Si l’abattage et la vente de viande d’autruche et de ses produits dérivés sont autorisés par une note de service du ministère de l’agriculture datant d’avril 1993, l’élevage de cet animal souffre aujourd’hui du manque de soutien de la part de l’État, estiment les éleveurs. « Il n’existe aucun cadre administratif », regrette ainsi Emmanuel Robert, par ailleurs vice-président de l’association professionnelle des éleveurs d’autruches. Pour le sexagénaire, ce sont notamment les « difficultés administratives » qui ont poussé bon nombre de ses collègues à abandonner, la faute notamment au statut particulier de ce volatile. Contrairement à d’autres pays européens, « le statut d’éleveurs d’autruche n’est pas reconnu, on n’existe pas. On aimerait qu’une filière spécifique soit créée pour que l’autruche obtienne le statut d’animal de rente », déclare-t-il.

En France, la détention d’animaux d’espèces non domestiques est soumise à une autorisation particulière. Élever ces volatiles nécessite d’obtenir un certificat de capacité et d’effectuer un stage pouvant durer trois ans, « non financé et non habilité par l’État », selon les éleveurs. Cette reconnaissance du statut « d’animal domestique » lèverait plusieurs barrières administratives contraignantes pesant sur la filière.
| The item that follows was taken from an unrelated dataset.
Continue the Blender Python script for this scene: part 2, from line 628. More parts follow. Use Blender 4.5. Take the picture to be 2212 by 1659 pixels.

L’une des premières conséquences tient à l’abattage de ces oiseaux. « Il n’existe pas d’outils d’abattage adéquats. Avec le bison et le cheval, l’autruche fait partie des trois espèces orphelines au niveau de l’abattage en France », explique Frédéric Freund, président de l’œuvre d’assistance aux animaux d’abattage (OABA). Seuls 16 abattoirs sont aujourd’hui agréés pour abattre des autruches, selon une information de la direction générale de l’alimentation, dépendant du ministère de l’agriculture. 25 ans après l’apparition des premiers éleveurs d’autruches en France, les pionniers estiment que leur filière a de l’avenir : « Il faut se demander quelles seront les consommations du futur. Si le réchauffement climatique continue, il y aura plus d’autruches que de bovins dans 100 ans ».